Increase in water rate passes first reading Tuesday

Friday, September 13, 2013

By Karen Hall


The motion to adopt an ordinance increasing the base rates for water and sewer was approved by a 4-1 vote when the City Council met Tuesday night.

There have to be two more favorable votes before the ordinance can come into effect. A public hearing must be held, and this is usually done before the second reading, probably before the regular council meeting in October.

If enough councilmen change their vote on the ordinance at the second or third reading it could still fail, explained City Manager Randall Dunn.

Ward 4 Councilman Trigg Cathey, also a member of the Water and Sewer Board, made the motion to approve the ordinance. He did stipulate that the Municipal Technical Advisory Service was to conduct a study of Lewisburg's water and sewer department after the first of the year, and rates would be adjusted according to their recommendation at the end of the fiscal year (June 30, 2014).

"So the rates could go up more if MTAS suggests it?" asked Councilman Odie Whitehead Jr. and Cathey said they could go up, but they could also go down.

When the roll call vote was taken, Councilman Robin Minor cast the only "no" vote, though Whitehead hesitated a long time before saying "yes."

During the citizens' comments period at the end of the meeting, councilmen got a tongue lashing from longtime political observer Betty Bigger of Cornersville Road.

"I'm disappointed in the councilmen going along with what the Water Department wants," she said. "You people are so gullible -- you'll believe anything.

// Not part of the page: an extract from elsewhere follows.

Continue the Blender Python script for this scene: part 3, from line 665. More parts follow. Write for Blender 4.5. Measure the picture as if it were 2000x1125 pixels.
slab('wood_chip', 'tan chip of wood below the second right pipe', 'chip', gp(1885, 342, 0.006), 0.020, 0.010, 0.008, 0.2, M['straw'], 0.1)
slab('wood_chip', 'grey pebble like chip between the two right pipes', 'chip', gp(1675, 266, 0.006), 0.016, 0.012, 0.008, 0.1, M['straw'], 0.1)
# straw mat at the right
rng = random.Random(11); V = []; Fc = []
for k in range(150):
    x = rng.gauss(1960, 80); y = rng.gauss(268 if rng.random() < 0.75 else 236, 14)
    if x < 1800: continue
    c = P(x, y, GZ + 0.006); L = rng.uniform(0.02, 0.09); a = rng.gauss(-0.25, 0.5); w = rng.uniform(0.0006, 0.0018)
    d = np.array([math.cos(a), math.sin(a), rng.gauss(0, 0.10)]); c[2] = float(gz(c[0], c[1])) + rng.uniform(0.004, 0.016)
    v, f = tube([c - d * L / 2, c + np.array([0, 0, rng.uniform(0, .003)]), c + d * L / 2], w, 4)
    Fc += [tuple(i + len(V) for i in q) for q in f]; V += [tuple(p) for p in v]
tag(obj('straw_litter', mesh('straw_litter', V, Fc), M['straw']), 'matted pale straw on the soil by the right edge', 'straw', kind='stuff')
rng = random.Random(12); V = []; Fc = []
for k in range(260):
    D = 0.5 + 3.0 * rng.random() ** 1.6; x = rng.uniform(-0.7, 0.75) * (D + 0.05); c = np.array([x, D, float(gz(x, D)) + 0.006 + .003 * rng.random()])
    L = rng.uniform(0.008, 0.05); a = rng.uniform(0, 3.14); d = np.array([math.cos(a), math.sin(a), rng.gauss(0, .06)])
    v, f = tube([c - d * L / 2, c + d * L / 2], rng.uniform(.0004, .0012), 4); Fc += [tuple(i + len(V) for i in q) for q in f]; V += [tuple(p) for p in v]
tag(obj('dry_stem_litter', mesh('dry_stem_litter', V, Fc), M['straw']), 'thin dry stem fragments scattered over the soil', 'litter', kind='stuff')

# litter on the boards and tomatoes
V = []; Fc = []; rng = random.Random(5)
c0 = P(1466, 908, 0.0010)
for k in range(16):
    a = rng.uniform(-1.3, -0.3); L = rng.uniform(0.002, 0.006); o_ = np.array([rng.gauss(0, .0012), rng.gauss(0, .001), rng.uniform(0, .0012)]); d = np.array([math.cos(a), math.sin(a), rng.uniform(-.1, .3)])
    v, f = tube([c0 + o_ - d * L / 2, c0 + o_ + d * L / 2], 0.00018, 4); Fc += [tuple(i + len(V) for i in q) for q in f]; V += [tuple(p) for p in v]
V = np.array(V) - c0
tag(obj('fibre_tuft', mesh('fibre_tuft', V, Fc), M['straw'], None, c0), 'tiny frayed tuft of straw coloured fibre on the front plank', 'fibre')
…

It's politics as usual: if you want something, you threaten.

"It frustrates me so much when I see a group of people fall for threats," she continued."

Bigger went on to complement Minor's presentation at the council work session on Sept. 4, stating, "It made all kinds of sense." Minor made more sense, she said, than Cathey's statements explaining the necessity of a rate increase, some of which were printed in the Sept. 6 Tribune.

"I'm labeled as a trouble maker because I speak my mind," said Bigger. "But I think the Water Department is out of line with this."

The next day, Dunn explained the proposed MTAS study would look at the operations of the Water and Wastewater Department, including its funding, reserves, and debt service, and recommend a rate structure for the department to operate as it should by law.

"By state law, utilities have to operate 'in the black,'" Dunn pointed out.

Almost overlooked at the end of citizens' comments was Leland Carden, chairman of the Lewisburg Downtown Alliance.

He reminded councilmen and citizens at the meeting that the LDA's final Second Saturday of the summer was this weekend, and said, "It promises to be our biggest."

Carden thanked Dunn and Mayor Jim Bingham for their help in putting on the Second Saturday events, and in getting insurance for them.

He said everyone was welcome at the LDA's meetings, held the fourth Thursday of every month. Carden said getting "Main Street" status for Lewisburg was one of the group's projects, along with several others.

"Things around the square are looking up," said Carden. "We have challenges -- buildings needing attention, and businesses moving -- but we hope to continue the progress we've seen so far. It's been five years now since we started."